Code practice oscillator

Roberta just posted about telegraph keys and coincidently I ran across this as I was continuing to unpack boxes that hadn’t been touched in 20 or 30 years:


The battery is new and that is all it took to make it functional. It’s a code practice oscillator that Brother Doug and/or I built back in the late 60’s or early 70’s. Once upon a time we put in a half-hearted effort to learn Morse Code but neither of us succeeded at learning the skill.


11 thoughts on “Code practice oscillator

  1. I built one of those in the late 90’s while working on my ham license. I got as far as “Advanced”. I could copy 13 WPM, but couldn’t write the letters fast enough to do 20. Ham radio doesn’t even require Morse code anymore so I suppose it’s a dying art.
    I also built my own 4 watt CW (continuous wave) transceiver on the 40 meter band, then added a 20 watt linear amplifier. Full disclosure, both were built from kits. It was a lot of fun, all the more because it was successful. 🙂

    • As a kit builder you already have a leg up on a lot of hams who use only ready-made gear. Building from scratch is neat but requires skills that many don’t have.

      As for Morse code no longer being required, that’s not accurate. It’s no longer required for the entry level (“Technician”) license, but the higher ones still require it at the same level as before. Also, as I understand it, the removal of the Morse requirement actually produced a revival in the interest in Morse.

      • No, they don’t require it anymore. You need not know Morse to get any level of ham radio license, not for 9 years now: It was completely eliminated as a requirement on February 23rd, 2007.

  2. The closest I came to that was to connect the leads of my multimeter to the key and set it to the continuity test beeper setting. It has to be the right multimeter though; it can’t have any delay.

    One thing about learning code is that it’s much easier to send than to receive, so unless you have someone else sending for you, that setup is of little use. In that case then it is better practice to tune in to an on-air CW conversation and see how much you can copy. They have regular, automated transmissions for that purpose on the HF ham bands too, and they start nice and slow, then work up in speed. Computer code practice programs are pretty good too. Another thing that’s good practice is to convert road signs and such into code in your head as you drive. Stuff like that. Same goes for keeping up on your Standard Phonetics.

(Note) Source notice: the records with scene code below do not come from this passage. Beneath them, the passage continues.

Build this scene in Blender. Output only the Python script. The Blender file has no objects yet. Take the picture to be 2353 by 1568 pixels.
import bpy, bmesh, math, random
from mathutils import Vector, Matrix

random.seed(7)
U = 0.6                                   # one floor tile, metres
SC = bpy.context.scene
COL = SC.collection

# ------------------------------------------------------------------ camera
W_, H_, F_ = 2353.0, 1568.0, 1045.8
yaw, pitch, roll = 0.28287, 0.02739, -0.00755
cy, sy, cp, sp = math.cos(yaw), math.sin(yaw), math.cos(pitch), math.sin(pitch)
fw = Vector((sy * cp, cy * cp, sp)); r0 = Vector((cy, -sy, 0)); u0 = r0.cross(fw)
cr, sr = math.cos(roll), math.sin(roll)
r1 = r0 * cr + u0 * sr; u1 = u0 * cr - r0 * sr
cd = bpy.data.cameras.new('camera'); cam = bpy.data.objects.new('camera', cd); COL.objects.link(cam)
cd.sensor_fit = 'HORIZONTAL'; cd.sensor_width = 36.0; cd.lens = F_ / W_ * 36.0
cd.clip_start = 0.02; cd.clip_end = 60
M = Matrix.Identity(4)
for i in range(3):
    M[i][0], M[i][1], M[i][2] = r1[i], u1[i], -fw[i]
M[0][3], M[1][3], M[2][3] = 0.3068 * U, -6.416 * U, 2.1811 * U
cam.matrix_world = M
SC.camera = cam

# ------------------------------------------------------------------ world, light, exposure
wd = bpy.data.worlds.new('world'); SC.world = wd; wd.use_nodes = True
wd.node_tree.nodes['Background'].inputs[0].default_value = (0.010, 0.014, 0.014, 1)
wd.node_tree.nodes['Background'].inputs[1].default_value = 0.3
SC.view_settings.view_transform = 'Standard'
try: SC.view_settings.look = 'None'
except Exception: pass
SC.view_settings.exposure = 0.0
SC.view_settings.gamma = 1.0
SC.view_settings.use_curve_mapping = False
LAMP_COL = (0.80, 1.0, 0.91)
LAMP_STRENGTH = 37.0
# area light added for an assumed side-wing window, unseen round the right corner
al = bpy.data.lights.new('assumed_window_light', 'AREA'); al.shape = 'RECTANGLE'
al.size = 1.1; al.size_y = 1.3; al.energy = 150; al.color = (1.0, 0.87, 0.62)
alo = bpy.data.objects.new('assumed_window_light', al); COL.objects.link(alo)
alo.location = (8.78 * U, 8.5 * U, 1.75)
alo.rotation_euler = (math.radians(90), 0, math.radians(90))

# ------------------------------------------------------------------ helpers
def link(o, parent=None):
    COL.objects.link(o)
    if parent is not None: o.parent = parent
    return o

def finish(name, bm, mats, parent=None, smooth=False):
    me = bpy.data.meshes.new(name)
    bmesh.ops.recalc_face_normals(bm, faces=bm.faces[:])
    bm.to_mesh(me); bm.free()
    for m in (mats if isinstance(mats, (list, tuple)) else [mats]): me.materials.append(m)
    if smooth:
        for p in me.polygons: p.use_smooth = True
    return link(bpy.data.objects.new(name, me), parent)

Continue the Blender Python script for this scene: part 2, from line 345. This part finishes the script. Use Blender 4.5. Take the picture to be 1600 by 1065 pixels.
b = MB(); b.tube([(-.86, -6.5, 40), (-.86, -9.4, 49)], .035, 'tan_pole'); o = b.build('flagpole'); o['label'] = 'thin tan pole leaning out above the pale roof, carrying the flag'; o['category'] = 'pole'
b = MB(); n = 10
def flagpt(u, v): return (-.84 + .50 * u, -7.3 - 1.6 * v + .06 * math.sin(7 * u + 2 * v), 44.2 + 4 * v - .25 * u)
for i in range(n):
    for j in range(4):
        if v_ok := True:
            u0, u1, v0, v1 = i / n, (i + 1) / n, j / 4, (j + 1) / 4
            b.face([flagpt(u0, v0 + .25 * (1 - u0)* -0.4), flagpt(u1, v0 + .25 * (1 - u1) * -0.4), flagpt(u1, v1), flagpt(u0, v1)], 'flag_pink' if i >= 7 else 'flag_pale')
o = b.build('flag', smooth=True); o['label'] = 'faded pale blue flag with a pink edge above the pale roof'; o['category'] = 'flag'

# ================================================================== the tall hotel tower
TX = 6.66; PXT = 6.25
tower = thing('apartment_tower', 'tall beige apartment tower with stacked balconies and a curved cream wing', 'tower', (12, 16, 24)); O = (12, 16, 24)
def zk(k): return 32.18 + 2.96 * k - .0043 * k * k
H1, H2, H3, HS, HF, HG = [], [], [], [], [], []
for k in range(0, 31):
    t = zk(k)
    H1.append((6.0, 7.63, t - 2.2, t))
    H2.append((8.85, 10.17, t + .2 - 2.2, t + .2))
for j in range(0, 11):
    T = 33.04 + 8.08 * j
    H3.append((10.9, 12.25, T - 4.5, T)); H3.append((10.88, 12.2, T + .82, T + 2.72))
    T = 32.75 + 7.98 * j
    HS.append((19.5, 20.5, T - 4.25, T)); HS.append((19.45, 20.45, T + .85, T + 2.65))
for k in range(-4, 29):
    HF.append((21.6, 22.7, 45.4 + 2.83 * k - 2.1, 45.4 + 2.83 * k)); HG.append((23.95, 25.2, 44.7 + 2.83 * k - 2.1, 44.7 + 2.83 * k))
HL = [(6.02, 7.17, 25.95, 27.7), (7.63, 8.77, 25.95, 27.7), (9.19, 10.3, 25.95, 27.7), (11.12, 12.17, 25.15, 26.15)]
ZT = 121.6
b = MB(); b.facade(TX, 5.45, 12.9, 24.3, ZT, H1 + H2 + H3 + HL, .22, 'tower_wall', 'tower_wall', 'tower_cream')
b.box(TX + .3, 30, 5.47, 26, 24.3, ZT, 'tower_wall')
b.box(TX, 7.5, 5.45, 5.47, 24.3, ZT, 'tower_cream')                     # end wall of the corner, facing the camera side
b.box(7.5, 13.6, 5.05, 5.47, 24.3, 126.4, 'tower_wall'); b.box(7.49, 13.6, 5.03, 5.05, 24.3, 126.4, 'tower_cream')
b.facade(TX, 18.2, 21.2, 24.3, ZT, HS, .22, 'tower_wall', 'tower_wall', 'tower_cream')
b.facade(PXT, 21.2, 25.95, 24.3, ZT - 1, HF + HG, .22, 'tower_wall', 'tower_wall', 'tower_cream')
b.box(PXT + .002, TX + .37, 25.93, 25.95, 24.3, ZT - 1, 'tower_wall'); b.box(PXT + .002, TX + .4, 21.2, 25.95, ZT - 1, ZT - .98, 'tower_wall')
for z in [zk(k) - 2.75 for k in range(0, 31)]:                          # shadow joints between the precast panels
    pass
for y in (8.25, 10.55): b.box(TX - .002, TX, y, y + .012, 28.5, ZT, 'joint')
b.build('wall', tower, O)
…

    Use of the code has dropped sharply in the last decade or two, but it’s still good to know. Repeater station auto IDs are still often given in code.

    • Use of Morse hasn’t dropped in the last decade or two, not on the ham bands, even though you no longer need to know Morse to get any ham radio license.

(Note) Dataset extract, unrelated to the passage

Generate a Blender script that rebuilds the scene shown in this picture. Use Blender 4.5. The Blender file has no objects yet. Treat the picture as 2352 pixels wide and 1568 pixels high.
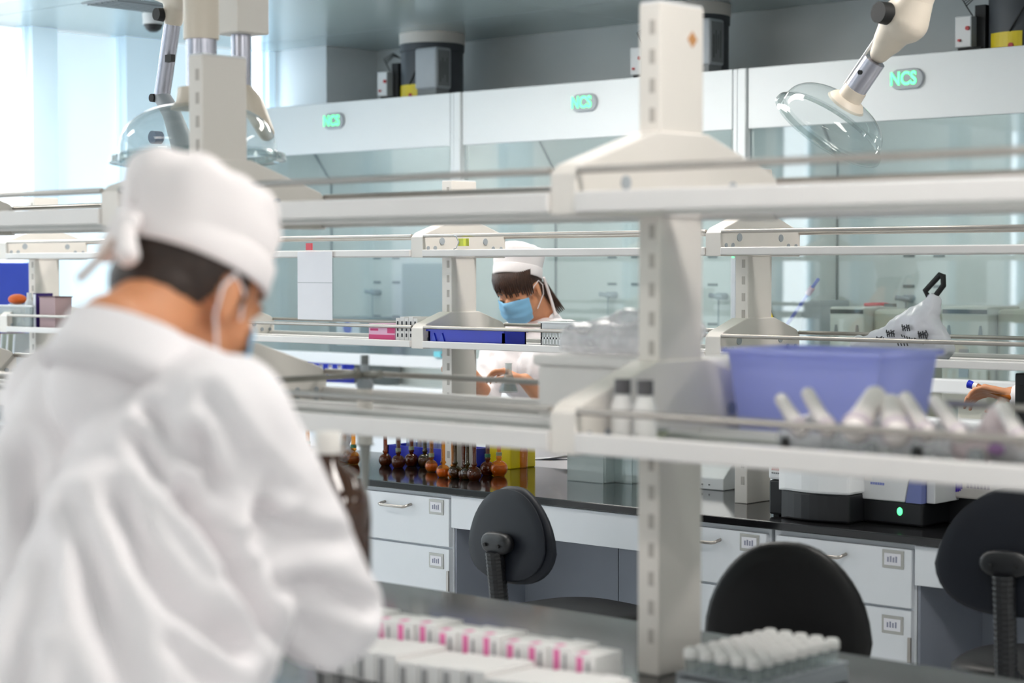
import bpy, bmesh, math, random
from mathutils import Vector, Matrix, noise, Quaternion
random.seed(7)
R = math.radians
SC = bpy.context.scene
COL = SC.collection

# ---------------------------------------------------------------- camera, world, exposure
# world axes: x runs along the benches (+x to the right), y runs into the room, z up
FPX, TH, PT = 4537.0, R(42.4), math.atan(170 / 4537.0)
CAM = Vector((0, 0, 1.55))
cd = bpy.data.cameras.new('camera'); cam = bpy.data.objects.new('camera', cd); COL.objects.link(cam)
cam.location = CAM; cam.rotation_euler = (R(90) - PT, 0, TH)
cd.sensor_width = 36; cd.lens = FPX / 2352 * 36; cd.clip_end = 100
cd.dof.use_dof = True; cd.dof.focus_distance = 6.5; cd.dof.aperture_fstop = 2.8; cd.dof.aperture_blades = 8
SC.camera = cam
SC.view_settings.view_transform = 'Standard'; SC.view_settings.look = 'None'
SC.view_settings.gamma = 1; SC.view_settings.use_curve_mapping = False
SC.view_settings.exposure = 0.3
SC.cycles.use_denoising = True
SC.cycles.max_bounces = 10; SC.cycles.transparent_max_bounces = 24
SC.cycles.caustics_reflective = False; SC.cycles.caustics_refractive = False
W = bpy.data.worlds.new('daylight'); SC.world = W; W.use_nodes = True
W.node_tree.nodes['Background'].inputs[0].default_value = (.82, .92, 1, 1)
W.node_tree.nodes['Background'].inputs[1].default_value = 1.0

fwd = Vector((-math.sin(TH) * math.cos(PT), math.cos(TH) * math.cos(PT), -math.sin(PT)))
rgt = Vector((math.cos(TH), math.sin(TH), 0)); upv = rgt.cross(fwd)
def at(x, y, Y):
    """point of the photograph's sight line through (x, y) at depth plane y = Y"""
    r = fwd + rgt * ((x - 1176) / FPX) - upv * ((y - 784) / FPX)
    return CAM + r * (Y / r.y)
def on(x, y, z):
    r = fwd + rgt * ((x - 1176) / FPX) - upv * ((y - 784) / FPX)
    return CAM + r * ((z - CAM.z) / r.z)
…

      I should know, I’ve been licensed for 26 years now and operate almost solely Morse. I got into ham radio because of Morse, I was a Morse interceptor in the US Army before I got my license.

      What I have noticed is that there are a lot of new people doing Morse via computer now. You can tell because the keying is perfect and because often they don’t use the common abbreviations and prosigns that manual Morse operators use. It doesn’t really cost them that much effort to type stuff out completely (or even use a software macro). It’s kind of like how they would do PSK31 or Olivia.

      As for learning Morse, it’s not that hard to get the basic 5 wpm down, it just takes practice. It’s kind of like learning how to play guitar: You can get the basic chords and strumming down well enough to play songs fairly quickly, but mastery takes longer. It’s the same way with Morst. You won’t be doing Morse while driving like I do (contacted a guy in NC from upstate NY yesterday on the way home from work, both of us running just 5 watts power), but there is no reason you can’t be making simple contacts at 5 wpm within a month of starting to learn Morse.

      Us Morse guys tend to be very welcoming of people who are trying, even if they mess up a lot, so if you’re thinking you want to try it, go right ahead. We’re also not snobs: We don’t care if you’re doing it by computer or not.

      • Another 058 ditty bopper!

        I was ASA in 1965, and couldn’t make it past 15 WPM with a typewriter…so they sent me to 059 (teletype intercept) school.

        Then of to Sobe, Okinawa, Two Rock Ranch Station and finally Sinop Turkey.

        Every once in a while you run across another ‘lightning fast chicken plucker’!

        • Heh. When I was in, the MOS was 05H, so we were known as “hogs”. But I like “ditty bopper”, I even use it as a pseudonym on several websites, and for my gmail address. My former room-mate is also a ham, and we chat once in a while on the air.

          Spent my entire time in Hawaii, and I’m sure we copied the same mission at some point.

          /didahdidit, to *HELL* with it.